*Brief*
Everything in the listing below from the line containing "0, ZC), M['paint_hall'])" through the line containing "1.95, ZC)), M['paint_hall'])" should be repeated exactly; leave out every other line.

- - -

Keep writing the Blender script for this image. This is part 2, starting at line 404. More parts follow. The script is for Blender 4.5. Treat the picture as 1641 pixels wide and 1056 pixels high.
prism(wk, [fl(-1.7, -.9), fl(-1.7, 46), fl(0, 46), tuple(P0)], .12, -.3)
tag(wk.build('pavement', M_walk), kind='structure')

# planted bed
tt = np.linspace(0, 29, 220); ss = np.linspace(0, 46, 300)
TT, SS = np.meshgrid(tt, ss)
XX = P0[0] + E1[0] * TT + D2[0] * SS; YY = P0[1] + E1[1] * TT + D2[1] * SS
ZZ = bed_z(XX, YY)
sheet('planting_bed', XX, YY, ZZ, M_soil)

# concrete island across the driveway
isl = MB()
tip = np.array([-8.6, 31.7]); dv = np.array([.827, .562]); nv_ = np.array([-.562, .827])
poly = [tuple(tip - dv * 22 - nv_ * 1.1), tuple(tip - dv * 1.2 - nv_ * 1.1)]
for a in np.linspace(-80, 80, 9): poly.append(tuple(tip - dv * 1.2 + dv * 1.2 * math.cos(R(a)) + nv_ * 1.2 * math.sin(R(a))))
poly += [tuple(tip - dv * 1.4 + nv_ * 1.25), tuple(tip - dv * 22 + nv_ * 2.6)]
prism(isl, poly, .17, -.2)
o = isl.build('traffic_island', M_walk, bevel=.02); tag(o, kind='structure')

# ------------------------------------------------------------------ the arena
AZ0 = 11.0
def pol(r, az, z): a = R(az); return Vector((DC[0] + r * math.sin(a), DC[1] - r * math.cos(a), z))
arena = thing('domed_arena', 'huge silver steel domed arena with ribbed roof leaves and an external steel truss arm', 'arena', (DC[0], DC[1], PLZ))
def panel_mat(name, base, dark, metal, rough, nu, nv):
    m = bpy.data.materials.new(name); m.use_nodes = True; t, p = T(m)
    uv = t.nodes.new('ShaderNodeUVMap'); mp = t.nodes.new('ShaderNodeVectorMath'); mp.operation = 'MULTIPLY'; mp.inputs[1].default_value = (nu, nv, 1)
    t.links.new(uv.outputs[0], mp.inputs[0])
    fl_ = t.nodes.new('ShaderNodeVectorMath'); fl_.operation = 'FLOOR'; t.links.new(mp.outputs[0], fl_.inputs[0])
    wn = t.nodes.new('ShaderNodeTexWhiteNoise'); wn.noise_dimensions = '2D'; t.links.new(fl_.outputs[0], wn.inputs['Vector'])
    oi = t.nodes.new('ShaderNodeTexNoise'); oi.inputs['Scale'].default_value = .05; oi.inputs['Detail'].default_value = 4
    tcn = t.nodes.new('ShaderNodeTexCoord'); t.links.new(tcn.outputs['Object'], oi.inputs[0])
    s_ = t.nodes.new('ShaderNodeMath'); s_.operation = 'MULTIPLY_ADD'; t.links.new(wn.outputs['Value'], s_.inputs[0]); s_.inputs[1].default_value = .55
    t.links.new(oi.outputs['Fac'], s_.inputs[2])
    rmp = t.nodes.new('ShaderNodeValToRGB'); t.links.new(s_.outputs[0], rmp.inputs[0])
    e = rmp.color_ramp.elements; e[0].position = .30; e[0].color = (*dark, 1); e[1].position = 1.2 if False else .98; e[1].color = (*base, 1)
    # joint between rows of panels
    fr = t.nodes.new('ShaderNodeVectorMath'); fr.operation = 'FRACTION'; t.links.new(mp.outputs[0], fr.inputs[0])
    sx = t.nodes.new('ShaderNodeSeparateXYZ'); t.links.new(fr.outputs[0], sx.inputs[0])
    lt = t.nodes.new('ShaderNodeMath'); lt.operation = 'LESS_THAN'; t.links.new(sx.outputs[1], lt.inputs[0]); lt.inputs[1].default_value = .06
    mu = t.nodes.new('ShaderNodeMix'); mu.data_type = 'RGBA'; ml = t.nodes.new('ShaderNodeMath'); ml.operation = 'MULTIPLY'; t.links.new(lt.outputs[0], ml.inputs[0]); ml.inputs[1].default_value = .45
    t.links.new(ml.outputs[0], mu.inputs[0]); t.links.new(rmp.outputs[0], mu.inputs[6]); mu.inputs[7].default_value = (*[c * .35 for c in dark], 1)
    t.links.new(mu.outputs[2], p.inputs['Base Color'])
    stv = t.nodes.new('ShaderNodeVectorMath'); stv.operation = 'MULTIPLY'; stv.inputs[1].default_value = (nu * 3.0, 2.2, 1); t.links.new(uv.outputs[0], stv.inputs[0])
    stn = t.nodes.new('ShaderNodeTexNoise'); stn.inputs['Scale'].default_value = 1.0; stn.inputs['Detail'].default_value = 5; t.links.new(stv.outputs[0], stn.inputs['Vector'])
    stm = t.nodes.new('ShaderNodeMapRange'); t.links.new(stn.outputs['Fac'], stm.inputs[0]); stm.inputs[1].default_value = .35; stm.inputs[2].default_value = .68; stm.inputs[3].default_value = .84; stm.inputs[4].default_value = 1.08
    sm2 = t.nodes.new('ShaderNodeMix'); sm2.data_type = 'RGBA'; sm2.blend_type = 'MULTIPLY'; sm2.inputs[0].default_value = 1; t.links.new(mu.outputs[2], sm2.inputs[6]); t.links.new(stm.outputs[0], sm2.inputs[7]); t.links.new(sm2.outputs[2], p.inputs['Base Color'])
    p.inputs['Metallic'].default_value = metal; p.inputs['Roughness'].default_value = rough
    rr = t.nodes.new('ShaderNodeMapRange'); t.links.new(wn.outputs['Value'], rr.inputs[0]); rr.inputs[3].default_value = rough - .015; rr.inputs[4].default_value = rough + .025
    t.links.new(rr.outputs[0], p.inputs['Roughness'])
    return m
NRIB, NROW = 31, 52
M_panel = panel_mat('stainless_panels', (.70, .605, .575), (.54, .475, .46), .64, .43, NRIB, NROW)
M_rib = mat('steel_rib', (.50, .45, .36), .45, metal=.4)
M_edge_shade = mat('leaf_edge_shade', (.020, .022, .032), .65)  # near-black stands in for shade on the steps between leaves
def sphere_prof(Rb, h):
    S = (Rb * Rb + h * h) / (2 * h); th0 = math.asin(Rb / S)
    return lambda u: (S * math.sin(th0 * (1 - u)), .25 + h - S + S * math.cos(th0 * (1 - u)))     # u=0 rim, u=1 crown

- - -

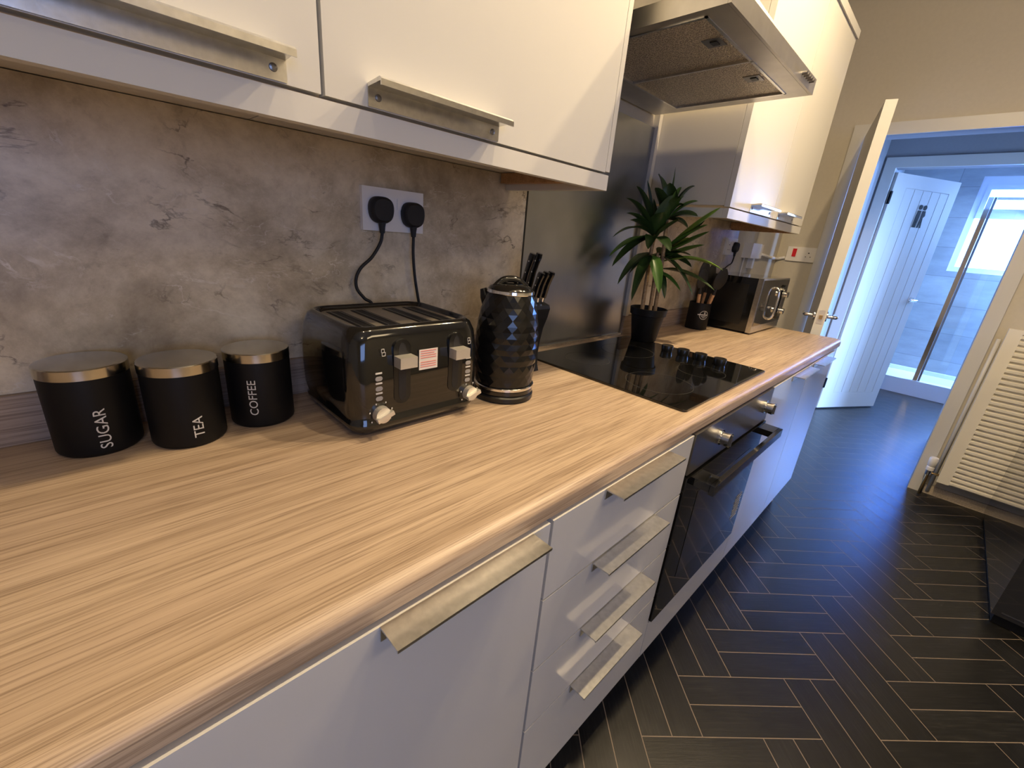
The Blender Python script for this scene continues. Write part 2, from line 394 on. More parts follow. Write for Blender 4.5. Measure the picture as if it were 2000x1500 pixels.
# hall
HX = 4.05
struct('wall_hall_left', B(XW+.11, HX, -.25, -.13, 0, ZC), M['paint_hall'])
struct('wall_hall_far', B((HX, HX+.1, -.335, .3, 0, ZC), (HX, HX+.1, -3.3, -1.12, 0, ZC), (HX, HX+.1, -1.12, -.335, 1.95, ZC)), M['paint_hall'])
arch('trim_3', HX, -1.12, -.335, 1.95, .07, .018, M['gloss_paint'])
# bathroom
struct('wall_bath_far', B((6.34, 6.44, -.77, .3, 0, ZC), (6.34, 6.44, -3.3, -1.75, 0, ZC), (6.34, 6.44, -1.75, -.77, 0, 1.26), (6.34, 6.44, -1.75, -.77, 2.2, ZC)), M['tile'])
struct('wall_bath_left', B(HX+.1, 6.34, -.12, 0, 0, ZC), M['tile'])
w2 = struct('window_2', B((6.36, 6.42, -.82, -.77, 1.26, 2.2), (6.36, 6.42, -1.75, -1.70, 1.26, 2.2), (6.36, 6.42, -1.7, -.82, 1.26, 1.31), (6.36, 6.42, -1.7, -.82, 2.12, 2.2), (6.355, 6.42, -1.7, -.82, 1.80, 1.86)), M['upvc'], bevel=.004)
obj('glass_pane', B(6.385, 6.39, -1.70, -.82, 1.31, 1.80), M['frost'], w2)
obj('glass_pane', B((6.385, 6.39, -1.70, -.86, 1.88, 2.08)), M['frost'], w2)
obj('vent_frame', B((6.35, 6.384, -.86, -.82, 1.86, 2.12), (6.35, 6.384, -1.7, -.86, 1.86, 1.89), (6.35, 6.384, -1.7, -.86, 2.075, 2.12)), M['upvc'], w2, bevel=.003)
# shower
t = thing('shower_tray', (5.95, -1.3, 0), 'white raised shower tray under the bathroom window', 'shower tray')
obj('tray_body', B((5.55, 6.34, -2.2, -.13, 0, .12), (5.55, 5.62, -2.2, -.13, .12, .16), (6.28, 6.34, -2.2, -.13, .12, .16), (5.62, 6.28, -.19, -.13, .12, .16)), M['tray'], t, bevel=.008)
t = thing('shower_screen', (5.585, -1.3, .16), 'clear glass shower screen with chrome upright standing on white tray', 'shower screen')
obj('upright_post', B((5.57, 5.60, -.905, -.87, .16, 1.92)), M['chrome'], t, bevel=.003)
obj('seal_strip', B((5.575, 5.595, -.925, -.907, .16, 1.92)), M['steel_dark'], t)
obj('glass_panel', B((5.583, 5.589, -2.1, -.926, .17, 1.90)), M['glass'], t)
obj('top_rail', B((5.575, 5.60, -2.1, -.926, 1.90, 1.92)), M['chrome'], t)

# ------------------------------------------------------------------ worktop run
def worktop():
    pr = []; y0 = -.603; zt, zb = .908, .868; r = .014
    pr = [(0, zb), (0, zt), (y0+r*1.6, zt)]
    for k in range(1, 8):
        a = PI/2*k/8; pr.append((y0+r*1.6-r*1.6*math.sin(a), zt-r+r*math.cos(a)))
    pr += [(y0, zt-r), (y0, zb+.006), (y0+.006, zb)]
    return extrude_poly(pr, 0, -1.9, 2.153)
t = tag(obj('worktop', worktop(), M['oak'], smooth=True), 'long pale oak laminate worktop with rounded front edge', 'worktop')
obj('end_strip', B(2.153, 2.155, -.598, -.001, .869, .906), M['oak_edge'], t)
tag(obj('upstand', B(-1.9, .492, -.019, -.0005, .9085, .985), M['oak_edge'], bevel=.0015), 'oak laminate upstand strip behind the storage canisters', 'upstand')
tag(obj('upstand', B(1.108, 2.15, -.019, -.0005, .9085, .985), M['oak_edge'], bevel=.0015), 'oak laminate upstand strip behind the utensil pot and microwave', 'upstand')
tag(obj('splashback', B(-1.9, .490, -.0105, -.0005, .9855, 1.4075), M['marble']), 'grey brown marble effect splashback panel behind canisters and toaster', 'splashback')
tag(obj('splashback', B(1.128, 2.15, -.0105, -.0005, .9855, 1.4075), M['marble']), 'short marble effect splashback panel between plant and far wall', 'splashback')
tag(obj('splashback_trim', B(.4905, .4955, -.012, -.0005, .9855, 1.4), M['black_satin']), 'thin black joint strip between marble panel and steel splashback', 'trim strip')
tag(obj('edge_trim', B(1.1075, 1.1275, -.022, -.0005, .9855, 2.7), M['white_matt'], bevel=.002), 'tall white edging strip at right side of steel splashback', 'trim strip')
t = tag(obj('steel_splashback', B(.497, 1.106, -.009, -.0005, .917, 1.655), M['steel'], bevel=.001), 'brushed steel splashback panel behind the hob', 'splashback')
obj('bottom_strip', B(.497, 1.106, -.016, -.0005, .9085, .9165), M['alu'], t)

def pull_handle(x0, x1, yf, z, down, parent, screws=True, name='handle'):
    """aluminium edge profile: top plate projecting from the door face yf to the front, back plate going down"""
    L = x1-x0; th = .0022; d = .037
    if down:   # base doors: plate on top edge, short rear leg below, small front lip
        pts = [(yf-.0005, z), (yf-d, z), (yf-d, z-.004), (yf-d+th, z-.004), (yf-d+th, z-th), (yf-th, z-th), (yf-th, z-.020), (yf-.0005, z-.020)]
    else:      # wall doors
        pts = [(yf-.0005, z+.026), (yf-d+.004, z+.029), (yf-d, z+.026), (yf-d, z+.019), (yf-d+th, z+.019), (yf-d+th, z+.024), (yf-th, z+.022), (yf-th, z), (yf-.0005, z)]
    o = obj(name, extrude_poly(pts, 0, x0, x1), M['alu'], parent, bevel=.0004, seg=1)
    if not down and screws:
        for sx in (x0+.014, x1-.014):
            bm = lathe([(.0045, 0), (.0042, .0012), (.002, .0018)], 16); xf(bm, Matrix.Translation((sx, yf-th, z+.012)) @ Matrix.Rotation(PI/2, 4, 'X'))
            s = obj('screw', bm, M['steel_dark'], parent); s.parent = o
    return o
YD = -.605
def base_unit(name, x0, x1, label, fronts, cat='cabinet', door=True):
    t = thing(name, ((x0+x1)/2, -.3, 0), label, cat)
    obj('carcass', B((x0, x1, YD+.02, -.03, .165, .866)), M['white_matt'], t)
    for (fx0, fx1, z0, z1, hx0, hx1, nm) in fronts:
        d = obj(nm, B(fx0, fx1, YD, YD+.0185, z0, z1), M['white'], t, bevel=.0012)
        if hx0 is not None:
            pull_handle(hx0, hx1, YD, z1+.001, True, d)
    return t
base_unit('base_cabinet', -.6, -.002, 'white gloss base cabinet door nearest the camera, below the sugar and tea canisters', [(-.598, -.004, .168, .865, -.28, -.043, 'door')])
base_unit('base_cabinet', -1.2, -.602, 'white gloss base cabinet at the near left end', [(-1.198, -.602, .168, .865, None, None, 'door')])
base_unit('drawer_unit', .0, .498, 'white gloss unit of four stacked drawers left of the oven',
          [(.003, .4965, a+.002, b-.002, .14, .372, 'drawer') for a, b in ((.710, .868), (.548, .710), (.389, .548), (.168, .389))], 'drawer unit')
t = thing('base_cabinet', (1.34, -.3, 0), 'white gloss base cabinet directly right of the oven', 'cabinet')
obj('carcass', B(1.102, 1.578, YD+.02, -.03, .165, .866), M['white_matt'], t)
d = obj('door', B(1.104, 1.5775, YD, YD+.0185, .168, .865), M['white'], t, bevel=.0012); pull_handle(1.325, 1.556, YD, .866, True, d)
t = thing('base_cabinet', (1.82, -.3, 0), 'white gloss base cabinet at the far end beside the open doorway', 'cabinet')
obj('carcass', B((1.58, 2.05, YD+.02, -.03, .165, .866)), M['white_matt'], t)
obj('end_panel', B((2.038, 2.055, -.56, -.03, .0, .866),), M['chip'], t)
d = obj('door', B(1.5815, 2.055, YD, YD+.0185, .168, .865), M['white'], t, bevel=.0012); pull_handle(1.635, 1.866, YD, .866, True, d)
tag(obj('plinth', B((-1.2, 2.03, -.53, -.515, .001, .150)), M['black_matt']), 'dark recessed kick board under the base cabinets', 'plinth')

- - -

*Solved exercise*
struct('wall_hall_left', B(XW+.11, HX, -.25, -.13, 0, ZC), M['paint_hall'])
struct('wall_hall_far', B((HX, HX+.1, -.335, .3, 0, ZC), (HX, HX+.1, -3.3, -1.12, 0, ZC), (HX, HX+.1, -1.12, -.335, 1.95, ZC)), M['paint_hall'])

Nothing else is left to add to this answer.